Apple's next iPhone may also include a number of the company's recently granted patents, including NFC functionality to complete sales transactions and share work across multiple devices, as well as its crack-resistant glass solution. A shock mount between the glass and the body of the device will instantly inflate if the device senses it's falling, which is determined by the device's internal accelerometer. An actuator within the device sucks in the cover glass as it accelerates to the ground, protecting it from damage.

The next iPhone will also reportedly feature 4G LTE, according to Will Strauss, president of market research firm Forward Concepts. LTE, which stands for Long-Term Evolution, features significantly higher download and upload speeds compared to 3G technologies, but the current implementations of LTE in phones appear to cause very short battery life, which is a major complaint by users.

If Apple wanted LTE in its prior iPhones, it would have been forced to increase the phone's thickness to accommodate a larger circuit board and a bigger battery. Apple CEO Tim Cook, in an earnings conference call in April 2011, said that first-generation LTE chipsets force a lot of design compromises.

LTE didn't make it in time for the iPhone 4S release, but in December, reports surfaced that Qualcomm was developing a new, thinner LTE chipset, Snapdragon, which is considerably smaller than current LTE chipsets.
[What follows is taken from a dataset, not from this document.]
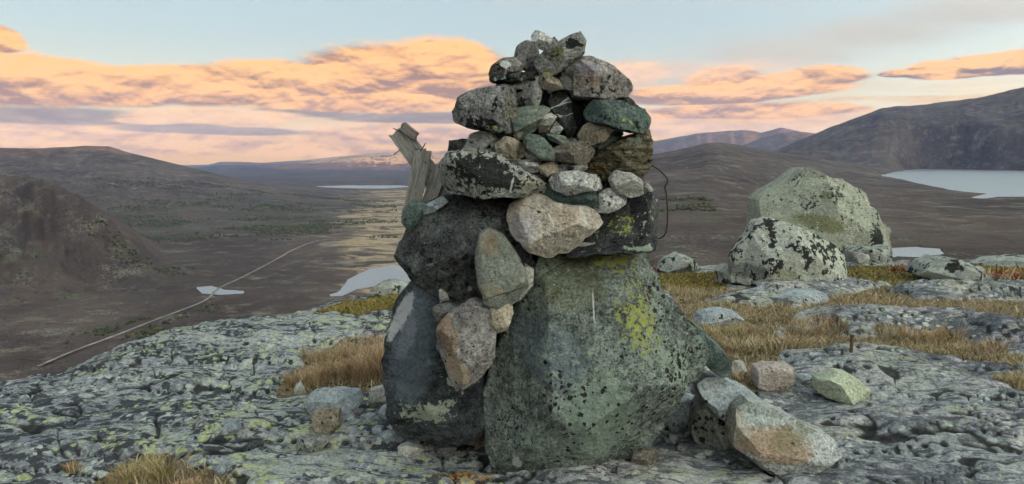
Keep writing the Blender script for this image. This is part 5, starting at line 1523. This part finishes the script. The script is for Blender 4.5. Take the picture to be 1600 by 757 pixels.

The new chip is expected to debut in the second or third quarter, but it looks like Apple may have the first smartphone to test drive the new chip.

LTE included the iPhone 5 is a very distinct possibility, given that Apple is reportedly also including LTE as an option for its next iPad. Code found within an iPad 3 prototype revealed that one iPad 3 design will feature only Wi-Fi, while another model will feature an option for Wi-Fi, embedded GSM and CDMA (like the iPhone 4S), and global LTE for all carriers.

Many believed Apple would introduce the iPhone 5 in October, when the Internet was flooded with photos of a thin, large-screen iPhone 4. The photos were thought to be doctored until a Chinese website discovered similar mold engineerings of an iPhone 4 with a noticeably larger screen that stretched from edge to edge. The mold looked to measure 3.7 inches. Even though these features were forgotten when the iPhone 4S was introduced, it's possible that Apple just held onto the design for a later release.

Apple wants its next generation of mobile devices to look beautiful, and the company is reportedly working on giving its devices greater pixel density. Apple's iPhone 4S features a 960 x 640 pixel resolution at 326 ppi, but if the iPhone 5 receives a bigger screen with more pixels the Retina Display, it would be a superior device for watching movies, reading news, playing games and viewing detailed images, from PDFs to X-rays to MRIs to 3D architectural renderings. Even text will appear rich and razor-sharp. Sources say Apple's next iPad will double the pixel density of the iPad 2, boasting a display resolution somewhere in the ballpark of 2048 x 1536 pixels.